Some things just dont make sense, I said. Sometimes you just have to wait on it. And I didn't think I was immune to that familiar pain but I was still surprised to be crying too. It wasn't a bad cry, or a guilty cry, it was just REAL. I was never blind; I'd just never had to look at it from that angle before. It takes moments like that to make you face those things you push into the shadows and hide in the corners and forget about.

So what do you do when you can't answer the questions and you can only say "wait" and give comfort in empty words about the things people do for their own sake? What do you do when you remember yourself what it was like to be alone in a room full of people and surrounded by friends, when you tried to kill yourself a little more every day because you felt that alone? You bare down and take it and let that blackness flow through and out of you; you gather the little things you find along the way into silver strands and knot them into a silver cord and sling that cord around the edges of the blackness until you can strangle it and tear it apart. You step out and you know:
It doesn't have to make sense; it just is.

And that's all I could say, because I was facing myself and it's hard to be objective when you're facing yourself... even thought I'm on the outside and even though I'm on the other side. I really don't know how to explain myself.

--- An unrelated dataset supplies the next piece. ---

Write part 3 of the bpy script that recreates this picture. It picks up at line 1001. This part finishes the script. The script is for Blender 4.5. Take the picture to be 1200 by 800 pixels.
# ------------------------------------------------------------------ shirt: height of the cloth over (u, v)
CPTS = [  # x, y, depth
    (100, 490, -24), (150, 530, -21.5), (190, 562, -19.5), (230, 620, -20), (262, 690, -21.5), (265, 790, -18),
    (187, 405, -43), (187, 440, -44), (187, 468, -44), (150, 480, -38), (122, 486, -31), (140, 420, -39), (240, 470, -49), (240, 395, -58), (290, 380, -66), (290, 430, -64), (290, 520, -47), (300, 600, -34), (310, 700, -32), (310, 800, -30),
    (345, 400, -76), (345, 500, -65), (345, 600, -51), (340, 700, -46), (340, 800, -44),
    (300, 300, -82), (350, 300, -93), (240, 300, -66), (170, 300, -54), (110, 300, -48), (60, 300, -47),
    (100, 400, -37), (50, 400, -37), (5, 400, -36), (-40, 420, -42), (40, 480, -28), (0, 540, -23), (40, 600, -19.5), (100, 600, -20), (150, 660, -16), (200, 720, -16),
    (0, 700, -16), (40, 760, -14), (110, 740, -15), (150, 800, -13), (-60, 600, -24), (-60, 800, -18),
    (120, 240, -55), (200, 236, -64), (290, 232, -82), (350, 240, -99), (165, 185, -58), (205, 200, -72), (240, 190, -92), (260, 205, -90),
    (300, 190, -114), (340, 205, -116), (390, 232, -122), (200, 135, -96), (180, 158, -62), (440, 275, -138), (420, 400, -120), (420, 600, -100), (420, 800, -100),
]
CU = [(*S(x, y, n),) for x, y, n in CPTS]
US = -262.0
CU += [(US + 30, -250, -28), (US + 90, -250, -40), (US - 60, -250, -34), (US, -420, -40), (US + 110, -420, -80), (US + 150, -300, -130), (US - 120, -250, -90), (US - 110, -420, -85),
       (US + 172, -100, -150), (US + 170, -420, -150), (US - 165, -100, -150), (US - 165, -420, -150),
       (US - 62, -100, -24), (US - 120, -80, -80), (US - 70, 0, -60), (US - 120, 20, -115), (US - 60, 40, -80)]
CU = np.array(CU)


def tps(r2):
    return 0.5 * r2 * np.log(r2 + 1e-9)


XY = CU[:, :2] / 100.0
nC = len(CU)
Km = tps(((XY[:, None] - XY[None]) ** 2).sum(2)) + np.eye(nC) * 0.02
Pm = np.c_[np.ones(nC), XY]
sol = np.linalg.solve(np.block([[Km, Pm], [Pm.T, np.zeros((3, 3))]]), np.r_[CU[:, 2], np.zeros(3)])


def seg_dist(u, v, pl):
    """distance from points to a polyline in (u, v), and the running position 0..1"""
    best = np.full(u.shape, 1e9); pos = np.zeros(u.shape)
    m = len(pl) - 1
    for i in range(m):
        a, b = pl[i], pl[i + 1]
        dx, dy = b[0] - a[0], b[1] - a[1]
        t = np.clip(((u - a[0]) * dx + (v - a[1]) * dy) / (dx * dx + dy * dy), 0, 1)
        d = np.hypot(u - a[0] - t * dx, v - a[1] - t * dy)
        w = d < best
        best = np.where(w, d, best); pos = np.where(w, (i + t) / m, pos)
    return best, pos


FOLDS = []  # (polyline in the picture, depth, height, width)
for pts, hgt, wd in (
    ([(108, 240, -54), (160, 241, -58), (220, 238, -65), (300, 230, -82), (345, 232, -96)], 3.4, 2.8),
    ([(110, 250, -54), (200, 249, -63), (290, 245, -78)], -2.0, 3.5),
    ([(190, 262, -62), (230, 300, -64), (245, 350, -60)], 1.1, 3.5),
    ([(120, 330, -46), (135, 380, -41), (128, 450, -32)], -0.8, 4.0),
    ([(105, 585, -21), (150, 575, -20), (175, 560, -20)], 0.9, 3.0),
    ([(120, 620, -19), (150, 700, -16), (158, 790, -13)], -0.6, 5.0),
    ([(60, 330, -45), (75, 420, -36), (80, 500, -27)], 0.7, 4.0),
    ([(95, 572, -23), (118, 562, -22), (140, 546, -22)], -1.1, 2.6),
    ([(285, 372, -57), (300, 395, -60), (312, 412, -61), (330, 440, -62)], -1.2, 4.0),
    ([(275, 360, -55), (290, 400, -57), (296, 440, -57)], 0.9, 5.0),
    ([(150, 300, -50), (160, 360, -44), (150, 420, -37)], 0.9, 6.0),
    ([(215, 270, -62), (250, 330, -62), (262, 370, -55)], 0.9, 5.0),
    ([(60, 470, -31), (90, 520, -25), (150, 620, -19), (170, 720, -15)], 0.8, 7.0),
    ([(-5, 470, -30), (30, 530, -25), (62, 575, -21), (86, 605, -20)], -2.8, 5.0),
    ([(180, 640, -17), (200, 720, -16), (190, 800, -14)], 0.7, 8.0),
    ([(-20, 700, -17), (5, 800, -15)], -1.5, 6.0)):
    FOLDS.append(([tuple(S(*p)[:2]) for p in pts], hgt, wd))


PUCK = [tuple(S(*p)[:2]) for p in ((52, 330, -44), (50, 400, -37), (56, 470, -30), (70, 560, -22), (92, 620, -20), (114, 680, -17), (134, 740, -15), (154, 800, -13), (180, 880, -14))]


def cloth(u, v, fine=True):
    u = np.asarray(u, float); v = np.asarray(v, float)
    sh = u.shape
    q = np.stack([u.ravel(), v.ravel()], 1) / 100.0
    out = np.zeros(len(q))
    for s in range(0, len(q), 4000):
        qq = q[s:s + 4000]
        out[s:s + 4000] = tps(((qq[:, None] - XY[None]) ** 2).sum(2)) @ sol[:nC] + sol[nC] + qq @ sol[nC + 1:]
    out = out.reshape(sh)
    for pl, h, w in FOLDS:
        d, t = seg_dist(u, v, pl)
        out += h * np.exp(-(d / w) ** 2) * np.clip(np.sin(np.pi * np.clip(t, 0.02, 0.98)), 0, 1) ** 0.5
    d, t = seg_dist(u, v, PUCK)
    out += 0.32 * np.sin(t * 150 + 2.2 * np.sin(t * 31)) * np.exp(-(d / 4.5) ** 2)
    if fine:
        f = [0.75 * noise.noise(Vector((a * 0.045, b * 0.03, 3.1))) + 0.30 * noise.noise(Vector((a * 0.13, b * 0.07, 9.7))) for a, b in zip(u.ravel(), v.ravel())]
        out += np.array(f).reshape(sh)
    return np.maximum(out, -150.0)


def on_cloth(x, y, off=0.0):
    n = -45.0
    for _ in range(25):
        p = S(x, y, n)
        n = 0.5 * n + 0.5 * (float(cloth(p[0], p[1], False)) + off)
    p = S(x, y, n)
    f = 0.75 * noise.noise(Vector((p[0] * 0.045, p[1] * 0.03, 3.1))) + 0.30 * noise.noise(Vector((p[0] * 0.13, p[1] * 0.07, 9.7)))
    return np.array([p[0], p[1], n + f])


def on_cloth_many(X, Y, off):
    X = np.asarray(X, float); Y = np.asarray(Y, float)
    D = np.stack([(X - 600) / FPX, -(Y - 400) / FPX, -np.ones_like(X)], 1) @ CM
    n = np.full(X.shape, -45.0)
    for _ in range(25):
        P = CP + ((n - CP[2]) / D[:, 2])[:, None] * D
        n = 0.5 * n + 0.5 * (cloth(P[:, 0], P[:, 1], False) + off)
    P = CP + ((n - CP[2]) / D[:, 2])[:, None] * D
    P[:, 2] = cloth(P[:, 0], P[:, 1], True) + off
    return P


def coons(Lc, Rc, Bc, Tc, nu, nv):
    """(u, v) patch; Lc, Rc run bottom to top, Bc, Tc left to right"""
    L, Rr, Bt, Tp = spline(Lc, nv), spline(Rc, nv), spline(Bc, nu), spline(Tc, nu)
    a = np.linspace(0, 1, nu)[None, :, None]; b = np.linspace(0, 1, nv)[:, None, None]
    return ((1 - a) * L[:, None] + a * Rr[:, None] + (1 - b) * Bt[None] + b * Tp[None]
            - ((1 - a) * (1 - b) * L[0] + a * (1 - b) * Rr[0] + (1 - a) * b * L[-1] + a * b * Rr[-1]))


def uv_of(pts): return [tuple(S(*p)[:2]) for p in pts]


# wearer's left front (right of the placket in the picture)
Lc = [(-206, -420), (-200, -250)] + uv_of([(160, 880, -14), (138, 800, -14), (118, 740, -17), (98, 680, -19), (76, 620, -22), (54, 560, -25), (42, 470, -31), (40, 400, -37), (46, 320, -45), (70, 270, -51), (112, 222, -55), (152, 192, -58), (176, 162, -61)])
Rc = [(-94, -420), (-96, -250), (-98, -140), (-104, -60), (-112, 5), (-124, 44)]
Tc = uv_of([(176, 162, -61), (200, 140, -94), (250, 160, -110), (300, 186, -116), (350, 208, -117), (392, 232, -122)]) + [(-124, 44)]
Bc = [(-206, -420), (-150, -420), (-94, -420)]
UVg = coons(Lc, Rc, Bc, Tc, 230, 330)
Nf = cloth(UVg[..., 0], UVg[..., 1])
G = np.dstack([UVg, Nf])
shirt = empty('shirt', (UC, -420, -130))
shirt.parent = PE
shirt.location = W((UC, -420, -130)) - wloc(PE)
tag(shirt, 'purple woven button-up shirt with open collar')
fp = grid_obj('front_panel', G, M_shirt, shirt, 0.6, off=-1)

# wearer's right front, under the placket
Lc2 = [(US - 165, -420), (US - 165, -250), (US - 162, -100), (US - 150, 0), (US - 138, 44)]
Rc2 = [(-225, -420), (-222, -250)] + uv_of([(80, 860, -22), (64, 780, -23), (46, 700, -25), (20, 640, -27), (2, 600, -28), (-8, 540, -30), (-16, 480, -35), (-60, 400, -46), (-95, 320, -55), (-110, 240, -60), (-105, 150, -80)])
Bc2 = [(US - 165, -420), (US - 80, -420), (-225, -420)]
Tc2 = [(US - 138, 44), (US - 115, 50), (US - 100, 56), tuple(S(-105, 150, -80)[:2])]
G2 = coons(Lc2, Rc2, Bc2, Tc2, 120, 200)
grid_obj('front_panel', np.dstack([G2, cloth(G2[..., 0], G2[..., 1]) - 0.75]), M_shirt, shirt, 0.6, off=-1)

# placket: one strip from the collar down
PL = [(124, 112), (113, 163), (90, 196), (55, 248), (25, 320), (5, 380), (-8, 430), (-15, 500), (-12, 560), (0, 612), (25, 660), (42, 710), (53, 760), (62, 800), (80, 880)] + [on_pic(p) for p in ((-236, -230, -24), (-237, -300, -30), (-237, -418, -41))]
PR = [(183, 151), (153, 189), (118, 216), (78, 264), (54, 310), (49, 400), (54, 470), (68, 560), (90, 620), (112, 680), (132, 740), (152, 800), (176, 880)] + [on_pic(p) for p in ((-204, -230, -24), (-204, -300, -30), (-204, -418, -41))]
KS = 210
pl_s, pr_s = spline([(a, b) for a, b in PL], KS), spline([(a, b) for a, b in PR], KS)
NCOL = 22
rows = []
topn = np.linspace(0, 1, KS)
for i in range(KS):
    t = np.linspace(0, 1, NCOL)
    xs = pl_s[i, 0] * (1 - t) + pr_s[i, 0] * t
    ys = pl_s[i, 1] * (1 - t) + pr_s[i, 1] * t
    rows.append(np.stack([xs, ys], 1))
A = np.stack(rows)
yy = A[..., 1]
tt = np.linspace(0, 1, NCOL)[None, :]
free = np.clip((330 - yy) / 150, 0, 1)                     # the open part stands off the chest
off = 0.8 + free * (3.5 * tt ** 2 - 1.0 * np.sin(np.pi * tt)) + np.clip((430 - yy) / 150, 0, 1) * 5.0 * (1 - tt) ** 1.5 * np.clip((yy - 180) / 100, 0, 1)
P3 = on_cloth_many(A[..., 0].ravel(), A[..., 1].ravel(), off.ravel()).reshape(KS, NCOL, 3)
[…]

But it hurts me, too, because I know I'm lucky and I could be lying when I say it will be OK. Not everyone comes out whole. I know what I've got.

I don't know if I helped much, saying what I did or even using up a week's energy on opening up, but I felt better afterwards even if I was raw. Facing demons. Talking it out. Being honest. I'm glad especially for that conversation afterwards, because I think I'd still be wasted if I hadn't had it.

These wings stay on me still, like a mantle of silver. Under the silver path, my darkest roads are still beneath me.

I went to bed at five in the morning and got up again less than five hours later. So yes, I'm more than a little delerious. I don't expect this to make sense to most anyone unless, maybe, I'm not giving you all enough credit.

Still, it's almost enough to make me hesitant about holding another party this coming weekend. It's an old truth that alcohol makes people crazy (because we're all crazy underneath), and when you put it together with a mixed company and a history of drama, the atmosphere is a fulcrum for change.